Gündemi yoğun bir şekilde işgal eden Ukrayna- Rusya savaşı küresel siyasi konjonktürün dinamiklerine şartlanmış zihinleri tercih yapmaya zorluyor. Ya Nazi benzetmesi yapılan Ukrayna ve yahut SSCB’den aldığı tarihsel misyon ile birlikte kendisini bu noktada sorumlu hisseden Rusya’dan yana tavır takınmak zorundasınız.

Her iki tercihin/tarafın medya servisleri tarafından yapılan algı ve manipülasyon, zihinlerin bu noktada edilgen bir tavır almasında güçlü bir rol oynuyor. Algılar zihinsel tutumlara dönüşüyor, zihinsel tutumlar da siyasi tercih olarak kitleler tarafından benimseniyor.

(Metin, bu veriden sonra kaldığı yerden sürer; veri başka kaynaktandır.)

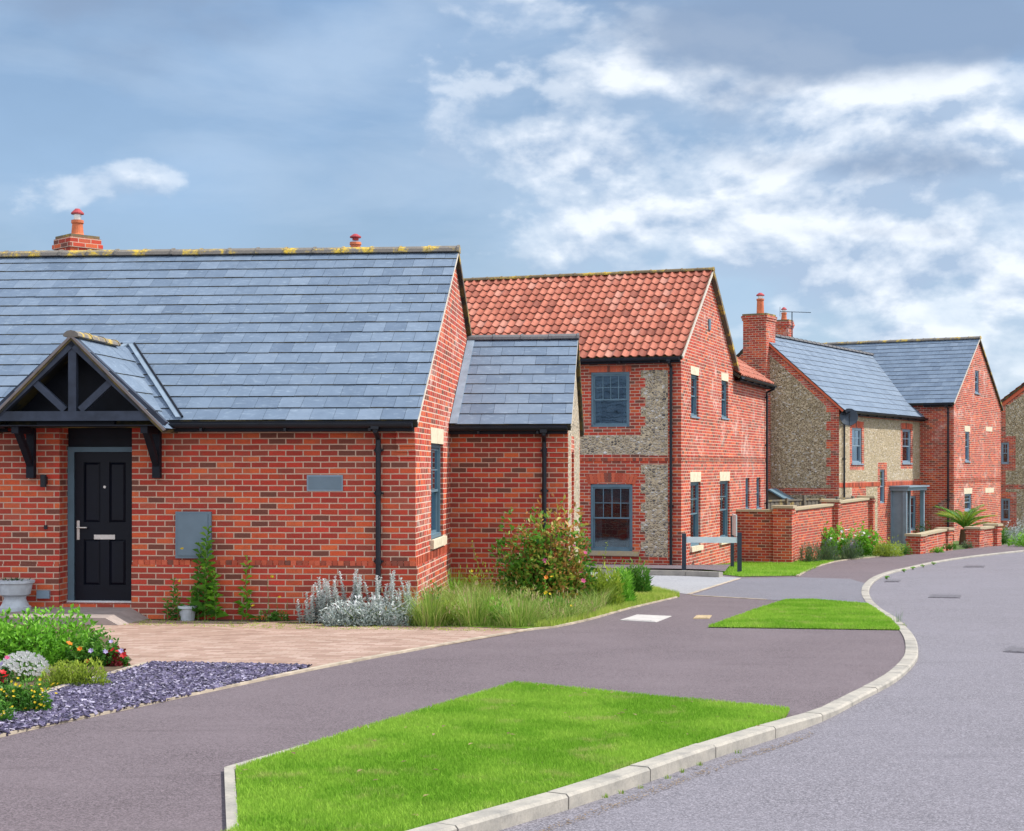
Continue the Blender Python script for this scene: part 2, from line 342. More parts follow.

Konjonktür, sizin bu her iki taraf dışında üçüncü bir yol, yöntem ve çıkış kapısı aramanıza müsaade etmiyor. Küresel siyaseti elinde tutan her iki güç (ABD-Rusya) tarafları belirlemiş durumda ve bu iki taraf dışında herhangi bir tarafın varlığı kabul edilmiyor. Ve yine üçüncü bir tercihin olması gerektiğine dair acaba kaç kişi düşünüyor?

Tarafımızı, duruşumuzu ve tavrımızı bu her iki tercihten birine yapmak zorunda bırakanlara karşı bir cevabımız elbette var!

Bu tercihin yolu İslam ülkeleri arasındaki siyasi birlikteliğin sağlanması ile mümkün.

İslam ülkeleri, küresel siyasi konjonktürde hakim olan iki güçten (ABD-Rusya) herhangi birini tercih etmeye mahkum değildir. İki emperyalist tahakküm ve kutup arasında üçüncü bir yol, İslam ülkelerinin siyasi birliktelikleri ile mümkündür.

Ve yine İslam ülkelerinin birbirlerini bu her iki emperyalist ülke ekseninde yargılaması, "benim emperyalistim, senin emperyalistin" anlayışını hakim anlayış kılmanın yanında meşruiyet de kazandırmaktadır.

Emperyalizmin doğusu ve batısı yoktur. Her türlü emperyalist anlayış topraklarımızdan ve ruhlarımızdan atılmalıdır.

Amerika’nın Afganistan’ı, Irak’ı ve Suriye’yi işgal etmesi bu üçüncü tercihin varlığını sonlandırmak ya da yeniden varlık kazanmasına engel olmak için değil mi?

Ve yine Rusya’nın Afganistan ve Suriye’deki rolü, bunun yanında Çeçenistan ile mücadelesi de bu üçüncü tercihin izole edilmesine yönelik değil mi?

Doğu-Batı..

NATO- Avrasya..

ABD-Rusya

İnsanlık bu her iki emperyalist anlayışın pençesinde kıvranmamalı…

İslam ülkeleri, hem Müslümanlara hem de insanlığa karşı sahip olduğu sorumluluk bilincini hatırlamalı, üçüncü tercihin yolunu açacak adımlar atmalı. Siyasi birliktelik sağlanmalı ve yeryüzünde güven ve huzur toplumunun ancak bu üçüncü tercihin varlığı ile mümkün olabileceğini yüzyıllar boyu ispat ettiği gibi yeniden ispat etmelidir.